Frustrated by the limited scalability of software but not flush enough to throw money at their problems, enterprises are turning to edge appliances. In the edge appliance, companies are finding the easily managed, low-cost alternative they need.
Edge appliances — devices that offer specialized functionality at the edge of a network — were initially conceived of as hardware alternatives to running software on servers. The increasing complexity of today’s datacenter, however, has spurred edge-appliance vendors to push the concept further. Edge appliances now seek to accommodate ever-changing security requirements, the influx of XML data, and the emergence of a single network carrying voice, data, video, and even storage traffic. Customers have responded to the evolution of the edge appliance concept by increasing their demands for performance, ease-of-maintenance, and scalability.
Given their black-box design, edge appliances can be placed exactly where they are needed, allowing them to tackle a wide range of enterprise issues, including security access, performance enhancement, and traffic and storage management. Edge appliances are often specialized to perform a single function, making them easy to manage. Because they use ASICs, they perform better than software run on general-purpose CPUs.
The trick is to figure out how much an edge appliance can handle before it becomes more of a server than an appliance. Edge-appliance vendors must walk the fine line between simplicity and functionality when gearing their wares to fit customer needs. Adding intelligence is a future goal for many vendors, but they must be careful not to make their appliances too complex, thereby undercutting a key customer value.
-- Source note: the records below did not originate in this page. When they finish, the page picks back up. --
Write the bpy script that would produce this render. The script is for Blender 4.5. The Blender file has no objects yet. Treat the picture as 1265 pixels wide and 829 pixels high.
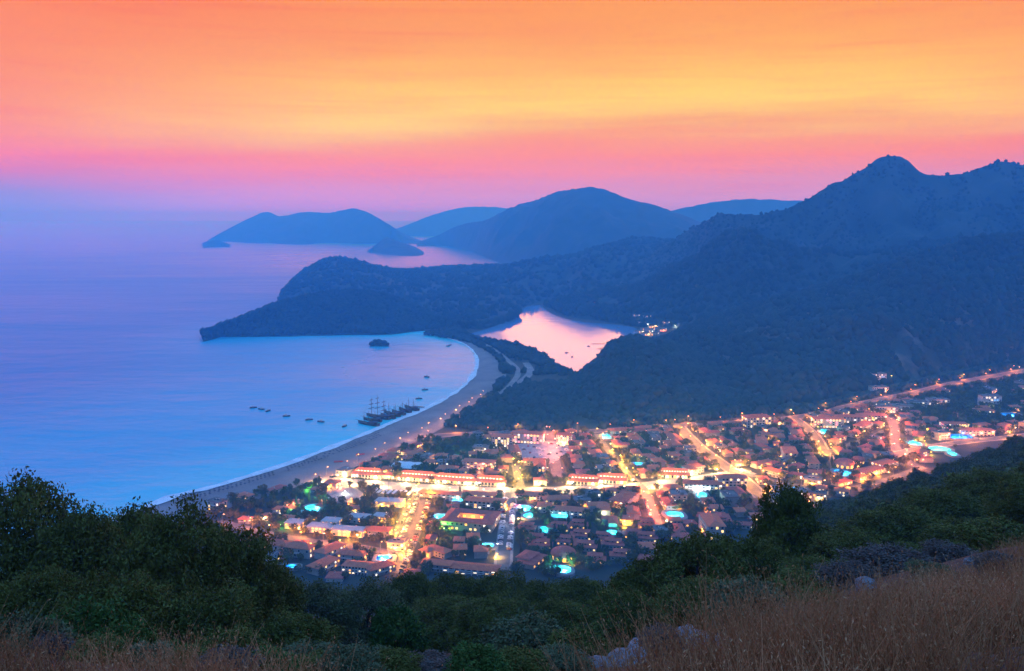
import bpy, bmesh, math, random
import numpy as np
from mathutils import Vector, Matrix
from mathutils.geometry import tessellate_polygon

R = math.radians
scene = bpy.context.scene
COL = scene.collection

# ------------------------------------------------------------------ colour
def S(r, g, b, a=1.0):
    """0-255 display values -> linear RGBA"""
    f = lambda c: (c / 255 / 12.92) if c / 255 <= 0.04045 else ((c / 255 + 0.055) / 1.055) ** 2.4
    return (f(r), f(g), f(b), a)

# ------------------------------------------------------------------ camera
H_CAM = 240.0
FPX = 1095.0            # focal length in photo pixels (photo is 1265 px wide)
PITCH = math.atan((414.5 - 267.0) / FPX)
cd = bpy.data.cameras.new('camera')
cam = bpy.data.objects.new('camera', cd)
COL.objects.link(cam)
cam.location = (0, 0, H_CAM)
cam.rotation_euler = (R(90) - PITCH, 0, 0)
cd.sensor_width = 36.0
cd.lens = 36.0 * FPX / 1265.0
cd.clip_start = 0.3
cd.clip_end = 300000
scene.camera = cam

# ------------------------------------------------------------------ render settings
scene.view_settings.view_transform = 'Standard'
scene.view_settings.look = 'None'
scene.view_settings.exposure = 0.0
scene.view_settings.gamma = 1.0
scene.view_settings.use_curve_mapping = False
scene.render.engine = 'CYCLES'
cy = scene.cycles
cy.use_denoising = True
cy.max_bounces = 6
cy.diffuse_bounces = 2
cy.glossy_bounces = 2
cy.transmission_bounces = 3
cy.volume_bounces = 3
cy.transparent_max_bounces = 6
cy.sample_clamp_indirect = 4.0
cy.sample_clamp_direct = 0.0
cy.caustics_reflective = False
cy.caustics_refractive = False
cy.use_light_tree = True

# ------------------------------------------------------------------ dusk sky
world = bpy.data.worlds.new('World')
scene.world = world
world.use_nodes = True
nt = world.node_tree
for n in list(nt.nodes):
    nt.nodes.remove(n)
def N(t, kind, **kw):
    n = t.nodes.new(kind)
    for k, v in kw.items():
        setattr(n, k, v)
    return n
def ramp(t, stops, interp='LINEAR'):
    n = N(t, 'ShaderNodeValToRGB')
    n.color_ramp.interpolation = interp
    el = n.color_ramp.elements
    while len(el) < len(stops):
        el.new(0.5)
    for e, (p, c) in zip(el, stops):
        e.position = p
        e.color = c
    return n
L = nt.links.new
tc = N(nt, 'ShaderNodeTexCoord')
sep = N(nt, 'ShaderNodeSeparateXYZ'); L(tc.outputs['Generated'], sep.inputs[0])
# soft horizontal cloud streaks shift the height at which the colours are read
mp = N(nt, 'ShaderNodeMapping'); L(tc.outputs['Generated'], mp.inputs[0])
mp.inputs['Scale'].default_value = (2.6, 2.6, 34.0)
nz = N(nt, 'ShaderNodeTexNoise'); L(mp.outputs[0], nz.inputs['Vector'])
nz.inputs['Scale'].default_value = 1.0; nz.inputs['Detail'].default_value = 5.0; nz.inputs['Roughness'].default_value = 0.55
mp2 = N(nt, 'ShaderNodeMapping'); L(tc.outputs['Generated'], mp2.inputs[0])
mp2.inputs['Scale'].default_value = (1.1, 1.1, 7.0); mp2.inputs['Location'].default_value = (3.1, 0.4, 1.7)
nz2 = N(nt, 'ShaderNodeTexNoise'); L(mp2.outputs[0], nz2.inputs['Vector'])
nz2.inputs['Scale'].default_value = 1.3; nz2.inputs['Detail'].default_value = 3.0
def M(op, a, b, t=nt, clamp=False):
    n = N(t, 'ShaderNodeMath', operation=op); n.use_clamp = clamp
    for i, x in enumerate((a, b)):
        if x is None: continue
        if isinstance(x, (int, float)): n.inputs[i].default_value = x
        else: t.links.new(x, n.inputs[i])
    return n.outputs[0]
wob = M('MULTIPLY', M('SUBTRACT', nz.outputs['Fac'], 0.5), 0.075)
wob2 = M('MULTIPLY', M('SUBTRACT', nz2.outputs['Fac'], 0.5), 0.10)
wsum = M('ADD', wob, wob2)
up = M('MULTIPLY', sep.outputs['Z'], 9.0, clamp=True)     # streaks fade out towards the horizon
zz = M('ADD', sep.outputs['Z'], M('MULTIPLY', wsum, up))
zz = M('MAXIMUM', zz, 0.0)
SKY_K = 1.6
def W(r, g, b, k=1.0): return tuple(c * k / SKY_K for c in S(r, g, b)[:3]) + (1,)
SKY_UP = [(0.29, W(225, 122, 85)), (0.36, W(140, 150, 205)), (0.46, W(98, 160, 248, 1.4)), (1.0, W(86, 158, 255, 1.75))]
SKY_W = [(0.0, W(205, 172, 195)), (0.032, W(228, 152, 155)), (0.0575, W(255, 146, 45)), (0.074, W(255, 164, 0)), (0.09, W(255, 194, 0)),
         (0.108, W(255, 214, 0, 1.08)), (0.144, W(255, 192, 0, 1.05)), (0.19, W(255, 164, 0)), (0.24, W(255, 148, 0))] + SKY_UP
SKY_L = [(0.0, W(120, 158, 215)), (0.026, W(148, 145, 190)), (0.046, W(212, 126, 125)), (0.068, W(248, 130, 80)),
         (0.10, W(255, 152, 10)), (0.15, W(255, 148, 0)), (0.24, W(255, 136, 0))] + SKY_UP
SKY_E = [(0.0, W(165, 172, 220)), (0.15, W(140, 170, 240)), (0.40, W(104, 162, 250, 1.4)), (0.70, W(88, 158, 255, 1.6)), (1.0, W(86, 158, 255, 1.75))]
rw = ramp(nt, SKY_W); L(zz, rw.inputs[0])
re_ = ramp(nt, SKY_E); L(zz, re_.inputs[0])
# how far round from the place where the sun went down
SUN_AZ = R(6.0)         # to the right of the view axis
sx, sy = math.sin(SUN_AZ), math.cos(SUN_AZ)
dotp = M('ADD', M('MULTIPLY', sep.outputs['X'], sx), M('MULTIPLY', sep.outputs['Y'], sy))
mr = N(nt, 'ShaderNodeMapRange', interpolation_type='SMOOTHSTEP')
L(dotp, mr.inputs['Value'])
mr.inputs['From Min'].default_value = -0.25
mr.inputs['From Max'].default_value = 0.85
# pinker away from the sunset point, yellow near it
rl = ramp(nt, SKY_L); L(zz, rl.inputs[0])
gl = N(nt, 'ShaderNodeMapRange', interpolation_type='SMOOTHSTEP'); L(dotp, gl.inputs['Value'])
gl.inputs['From Min'].default_value = 0.79; gl.inputs['From Max'].default_value = 0.985
side_ = N(nt, 'ShaderNodeMix', data_type='RGBA')
L(gl.outputs[0], side_.inputs['Factor']); L(rl.outputs[0], side_.inputs['A']); L(rw.outputs[0], side_.inputs['B'])
mg = N(nt, 'ShaderNodeMix', data_type='RGBA')
L(mr.outputs[0], mg.inputs['Factor']); L(re_.outputs[0], mg.inputs['A']); L(side_.outputs['Result'], mg.inputs['B'])
# thin red-lit cloud veils lying along the horizon
mp3 = N(nt, 'ShaderNodeMapping'); L(tc.outputs['Generated'], mp3.inputs[0])
mp3.inputs['Scale'].default_value = (3.0, 3.0, 60.0); mp3.inputs['Location'].default_value = (0.7, 1.9, 4.2)
nz3 = N(nt, 'ShaderNodeTexNoise'); L(mp3.outputs[0], nz3.inputs['Vector'])
nz3.inputs['Scale'].default_value = 1.0; nz3.inputs['Detail'].default_value = 6.0; nz3.inputs['Roughness'].default_value = 0.6; nz3.inputs['Distortion'].default_value = 0.6
veil = N(nt, 'ShaderNodeMapRange', interpolation_type='SMOOTHSTEP'); L(nz3.outputs['Fac'], veil.inputs['Value'])
veil.inputs['From Min'].default_value = 0.46; veil.inputs['From Max'].default_value = 0.72
mv = N(nt, 'ShaderNodeMix', data_type='RGBA', blend_type='MULTIPLY')
L(M('MULTIPLY', veil.outputs[0], 0.75), mv.inputs['Factor']); L(mg.outputs['Result'], mv.inputs['A']); mv.inputs['B'].default_value = (0.98, 0.80, 0.6, 1)
bg = N(nt, 'ShaderNodeBackground'); L(mv.outputs['Result'], bg.inputs['Color']); bg.inputs['Strength'].default_value = SKY_K
wo = N(nt, 'ShaderNodeOutputWorld'); L(bg.outputs[0], wo.inputs[0])

# the last of the sun, below the clouds at the end of the valley
sd = bpy.data.lights.new('sun', 'SUN'); sd.energy = 0.12; sd.angle = R(14); sd.color = (1.0, 0.55, 0.3)
so = bpy.data.objects.new('sun', sd); COL.objects.link(so)
so.rotation_euler = (R(90 - 5), 0, -SUN_AZ + R(180))

# ------------------------------------------------------------------ helpers
rng = np.random.default_rng(7)
random.seed(11)
cp, sp = math.cos(PITCH), math.sin(PITCH)
def ray(u, v):
    a = (u - 632.5) / FPX; b = (414.5 - v) / FPX
    return np.array([a, cp + b * sp, -sp + b * cp])
def gnd(u, v, z=0.0):
    """place on the level ground seen at photo pixel (u, v)"""
    d = ray(u, v); t = (z - H_CAM) / d[2]
    return np.array([d[0] * t, d[1] * t, z])
def at(u, v, Y):
    """place at distance Y north of the camera seen at photo pixel (u, v)"""
    d = ray(u, v); t = Y / d[1]
    return np.array([d[0] * t, Y, H_CAM + d[2] * t])
def px(p):
    x, y, z = p[0], p[1], p[2] - H_CAM
    dep = y * cp - z * sp; upv = y * sp + z * cp
    return 632.5 + FPX * x / dep, 414.5 - FPX * upv / dep

def np_mesh(name, verts, faces, mats=(), fmat=None, smooth=False, attr=None):
    """mesh from arrays; faces is an (M,k) array or a list of such arrays"""
    me = bpy.data.meshes.new(name)
    if not isinstance(faces, list): faces = [faces]
    verts = np.asarray(verts, dtype=np.float32)
    me.vertices.add(len(verts)); me.vertices.foreach_set('co', verts.ravel())
    loops = np.concatenate([np.asarray(f, dtype=np.int32).ravel() for f in faces])
    tot = np.concatenate([np.full(len(f), f.shape[1], dtype=np.int32) for f in faces])
    start = np.concatenate([[0], np.cumsum(tot)[:-1]]).astype(np.int32)
    me.loops.add(len(loops)); me.loops.foreach_set('vertex_index', loops)
    me.polygons.add(len(tot)); me.polygons.foreach_set('loop_start', start)
    if smooth: me.polygons.foreach_set('use_smooth', np.ones(len(tot), dtype=bool))
    for m in mats: me.materials.append(m)
    if fmat is not None: me.polygons.foreach_set('material_index', np.asarray(fmat, dtype=np.int32))
    me.update(calc_edges=True)
    if attr:
        for k, (dom, arr) in attr.items():
            a = me.attributes.new(k, 'FLOAT', dom); a.data.foreach_set('value', np.asarray(arr, dtype=np.float32))
    return me
def link(name, me, parent=None, loc=None, rotz=0.0):
    o = bpy.data.objects.new(name, me); COL.objects.link(o)
    if parent is not None: o.parent = parent
    if loc is not None: o.location = tuple(float(c) for c in loc)
    if rotz: o.rotation_euler = (0, 0, rotz)
    return o
def tag(o, label=None, cat=None, group=None, kind=None):
    if label: o['label'] = label
    if cat: o['category'] = cat
    if group: o['group'] = group
    if kind: o['kind'] = kind
    return o
def struct(o): o['kind'] = 'structure'; return o
def kids(o): return list(o.children)
def copy_tree(o, parent=None):
    c = o.copy(); COL.objects.link(c)
    if parent is not None: c.parent = parent
    for ch in list(o.children): copy_tree(ch, c)
    return c
class MB:
    """collects shapes into one mesh"""
    def __init__(s): s.v = []; s.f = []; s.m = []
    def add(s, vs, fs, m=0):
        b = len(s.v); s.v += [tuple(map(float, p)) for p in vs]; s.f += [tuple(i + b for i in f) for f in fs]; s.m += [m] * len(fs)
    def box(s, c, d, m=0, rz=0.0, taper=1.0):
        x, y, z = d[0] / 2, d[1] / 2, d[2] / 2
        vs = []
        for dz, k in ((-z, 1.0), (z, taper)):
            for dx, dy in ((-x, -y), (x, -y), (x, y), (-x, y)):
                X, Y = dx * k, dy * k
                vs.append((c[0] + X * math.cos(rz) - Y * math.sin(rz), c[1] + X * math.sin(rz) + Y * math.cos(rz), c[2] + dz))
        s.add(vs, [(3, 2, 1, 0), (4, 5, 6, 7), (0, 1, 5, 4), (1, 2, 6, 5), (2, 3, 7, 6), (3, 0, 4, 7)], m)
    def tube(s, pts, rad, n=6, m=0, cap=True):
        pts = [Vector(p) for p in pts]
        if not hasattr(rad, '__len__'): rad = [rad] * len(pts)
        rings = []
        for i, p in enumerate(pts):
            t = (pts[min(i + 1, len(pts) - 1)] - pts[max(i - 1, 0)]).normalized()
            a = t.orthogonal().normalized() if i == 0 else (a - t * a.dot(t)).normalized()
            b = t.cross(a)
            rings.append([p + (a * math.cos(2 * math.pi * k / n) + b * math.sin(2 * math.pi * k / n)) * rad[i] for k in range(n)])
        vs = [q for r in rings for q in r]; fs = []
        for i in range(len(pts) - 1):
            for k in range(n):
                fs.append((i * n + k, i * n + (k + 1) % n, (i + 1) * n + (k + 1) % n, (i + 1) * n + k))
        if cap: fs += [tuple(range(n))[::-1], tuple(range((len(pts) - 1) * n, len(pts) * n))]
        s.add(vs, fs, m)
    def lathe(s, prof, c=(0, 0, 0), n=10, m=0):
        vs = []; fs = []
        for r, z in prof:
            vs += [(c[0] + r * math.cos(2 * math.pi * k / n), c[1] + r * math.sin(2 * math.pi * k / n), c[2] + z) for k in range(n)]
        for i in range(len(prof) - 1):
            for k in range(n):
                fs.append((i * n + k, i * n + (k + 1) % n, (i + 1) * n + (k + 1) % n, (i + 1) * n + k))
        fs += [tuple(range(n))[::-1], tuple(range((len(prof) - 1) * n, len(prof) * n))]
        s.add(vs, fs, m)
    def mesh(s, name, mats, smooth=False):
        me = bpy.data.meshes.new(name); me.from_pydata(s.v, [], s.f)
        for m in mats: me.materials.append(m)
        for p, i in zip(me.polygons, s.m):
            p.material_index = i; p.use_smooth = smooth
        me.update(); return me

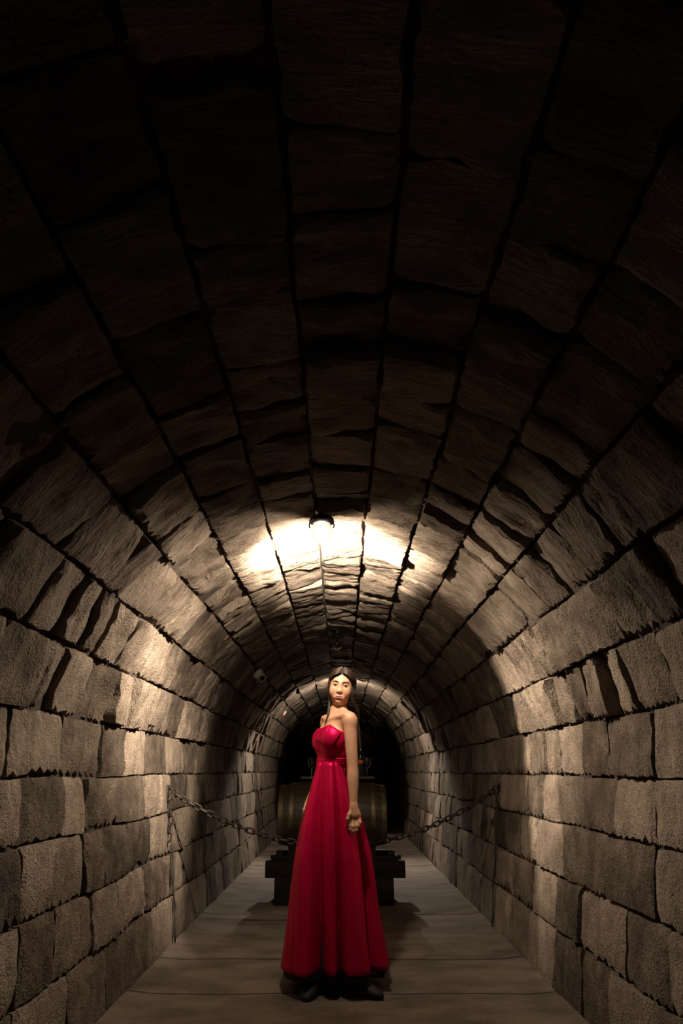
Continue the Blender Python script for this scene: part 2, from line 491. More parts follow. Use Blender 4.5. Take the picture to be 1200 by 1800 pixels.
    if side_shade is not None:
        fl = mt('MULTIPLY', mt('MULTIPLY_ADD', el, -1 / math.radians(4.0), -4.75, clamp=True), mt('MULTIPLY_ADD', y, -3.0, -1.0, clamp=True))
        s = mt('MULTIPLY', s, mt('MULTIPLY_ADD', fl, 4.5, 1.0))  # extra light added on the floor towards the entrance
    t.links.new(s, em.inputs['Strength'])

MASK_SIGN = 1.0
def bulkhead_lamp(name, label, L, lit=True, beam_spec=None, radius=0.03, side_shade=None):
    x, y, z = L['loc']
    ceil = SPR + math.sqrt(R_V ** 2 - x * x) - 0.015
    root = empty(name, (x, y, ceil)); tag(root, label, 'ceiling lamp', 'jar lamps along the vault')
    d = z - ceil                                         # bulb centre below the mounting point
    V, F = lathe([(0.012, 0.03), (0.028, 0.02), (0.052, 0.012), (0.070, -0.004), (0.074, -0.022), (0.066, -0.030), (0.055, -0.034), (0.03, -0.036)], 28)
    F = [tuple(reversed(f)) for f in F]
    cap = mesh_obj('cap', V, F, M['lamp_metal'], root, (0, 0, d + 0.085), True, 40)
    V, F = lathe([(0.013, 0.05), (0.013, max(0.06, -d - 0.07))], 12)
    mesh_obj('stem', V, F, M['lamp_metal'], root, (0, 0, d + 0.05), True, 40)
    for s in (-1, 1):
        V, F = tube([(s * 0.066, 0, d + 0.062), (s * 0.072, 0, d + 0.045), (s * 0.070, 0, d + 0.030), (s * 0.062, 0, d + 0.026)], 0.0045, 6)
        mesh_obj('clip', V, F, M['lamp_metal'], cap, (0, 0, -(d + 0.085)), True)
    # jar: thin walled glass, open towards the cap
    outer = [(0.050, 0.052), (0.055, 0.035), (0.057, 0.010), (0.055, -0.015), (0.047, -0.040), (0.030, -0.056), (0.012, -0.062), (0.001, -0.063)]
    inner = [(max(r - 0.003, 0.0008), h + (0.003 if h < -0.03 else 0)) for r, h in reversed(outer)]
    V, F = lathe(outer + inner, 28, cap=False)
    F = [tuple(reversed(f)) for f in F]
    jar = mesh_obj('glass_jar', V, F, M['frosted'] if lit else M['glass'], root, (0, 0, d), True, 60)
    jar.visible_shadow = True
    V, F = lathe([(0.010, 0.045), (0.013, 0.03), (0.014, 0.022), (0.022, 0.010), (0.027, -0.006), (0.024, -0.022), (0.014, -0.032), (0.001, -0.035)], 20)
    F = [tuple(reversed(f)) for f in F]
    bulb = mesh_obj('bulb', V, F, emissive('lit_bulb', L['color'], 1200.0) if lit else M['bulb_off'], root, (0, 0, d), True)
    if lit:
        ld = bpy.data.lights.new('lamp_light', 'POINT'); ld.energy = L['power']; ld.color = L['color']; ld.shadow_soft_size = radius
        if beam_spec: masked(ld, beam_spec, side_shade)
        lo = bpy.data.objects.new('lamp_light', ld); COL.objects.link(lo); lo.parent = root; lo.location = (0, 0, d - 0.095)
    return root
bulkhead_lamp('bulkhead_lamp', 'bright lit glass jar lamp on the vault above the woman', LAMP_FRONT, True, (11.0, 27.0, 0.28, -37.0, 0.60, 0.012, 9.0, 5.6, 0.30, 0.25))
bulkhead_lamp('bulkhead_lamp', 'lit jar lamp on the vault far behind the head of the woman', LAMP_REAR, True, (0.0, 13.0, 0.5, -40.0, 0.02, 0.12, 0.0, 0.0, 1.0, 1.0), side_shade=0.2)
bulkhead_lamp('bulkhead_lamp', 'unlit small glass jar lamp hanging in the dark stretch of the vault', dict(loc=(-0.045, 7.3, 2.365), color=(1, 1, 1)), False)

# ------------------------------------------------------------------ security camera and tag on the vault
M['white_plastic'] = noisy('white_plastic', (0.78, 0.75, 0.68), (0.84, 0.81, 0.74), (30, 30, 30), 0.4, bump=0.05)
M['black_gloss'] = material('black_gloss', (0.01, 0.01, 0.012), 0.12)
M['red_plastic'] = material('red_plastic', (0.6, 0.03, 0.03), 0.4)
def frame_from(n, up=Vector((0, 1, 0))):
    n = n.normalized(); x = up.cross(n).normalized(); y = n.cross(x)
    return Matrix((x, y, n)).transposed().to_4x4()
px_, py_, pz_ = -0.905, 7.60, 2.085
nrm = Vector((-px_, 0, SPR - pz_)).normalized()
sc_ = empty('security_camera', (px_, py_, pz_)); tag(sc_, 'small white turret security camera on the vault near the chained barrel', 'camera')
def placed(name, V, F, mat, parent, mtx, sharp=40):
    return mesh_obj(name, [mtx @ Vector(v) for v in V], F, mat, parent, (0, 0, 0), True, sharp)
mt0 = frame_from(nrm)
V, F = lathe([(0.058, -0.03), (0.058, 0.006), (0.054, 0.016), (0.046, 0.022)], 24); placed('mounting_base', V, F, M['white_plastic'], sc_, mt0)
look = Vector((0.35, -0.85, -0.42)).normalized()
ctr = nrm * 0.045
mt1 = Matrix.Translation(ctr) @ frame_from(look, Vector((0, 0, 1)))
prof_ = [(0.002, -0.05)] + [(0.05 * math.sin(a), -0.05 * math.cos(a)) for a in [0.4, 0.8, 1.2, 1.6, 1.95, 2.2]] + [(0.036, 0.040), (0.033, 0.036)]
V, F = lathe(prof_, 24); ball = placed('ball', V, F, M['white_plastic'], sc_, mt1)
V, F = lathe([(0.031, 0.030), (0.031, 0.037), (0.022, 0.038), (0.010, 0.0405), (0.001, 0.041)], 20); placed('lens_window', V, F, M['black_gloss'], ball, mt1)
V, F = tube([nrm * -0.01 + Vector((0, 0.05, 0.0)), nrm * 0.005 + Vector((-0.02, 0.12, -0.02)), nrm * 0.0 + Vector((-0.06, 0.3, -0.05))], 0.005, 6)
mesh_obj('cable', V, F, M['white_plastic'], sc_)
tx, ty, tz = -0.995, 12.36, 2.03
tn = Vector((-tx, -0.4, SPR - tz)).normalized()
tg = empty('wall_tag', (tx, ty, tz)); tag(tg, 'tiny white tag with a red lower edge on the distant vault', 'tag')
mt2 = frame_from(tn, Vector((0, 0, 1)))
bm = bmesh.new(); bm_box(bm, 0, 0.012, 0, 0.06, 0.075, 0.012, 0.003); bm.transform(mt2); bm_obj('card', bm, M['white_plastic'], tg)
bm = bmesh.new(); bm_box(bm, 0, -0.040, 0, 0.06, 0.03, 0.013, 0.003); bm.transform(mt2); bm_obj('red_strip', bm, M['red_plastic'], tg)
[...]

Scot Klimke, CIO of Network Appliance, notes that the rise of edge appliances was natural, given software's limitations in solving problems such as load balancing, firewall maintenance, and caching. According to Klimke, when an enterprise datacenter grows beyond a certain threshold, software is overburdened and performance sags under the load.
But where software comes up short, edge appliances continue to evolve to handle more types of functions -- and enterprises have noticed, says Klimke. “The appliances are getting cheaper, and easier to manage and deploy. They are like Cisco routers for the masses. They can be used and run without a Ph.D. in computer science.”
Speed, performance, and management
For many enterprises, the greatest benefit of edge appliances is the enhancement of performance and security. Both functions are critical building blocks for the enterprise, but they often require two things currently in short supply: money and expertise. Dropping an appliance at the network edge puts the specific technology in place where it’s needed most.
Because edge appliances can be placed where vulnerabilities first come to light, security is the hottest market in the edge appliance space. Indeed, 54 percent of InfoWorld CTO Network Survey respondents say a security appliance would be their first choice if buying an edge appliance today.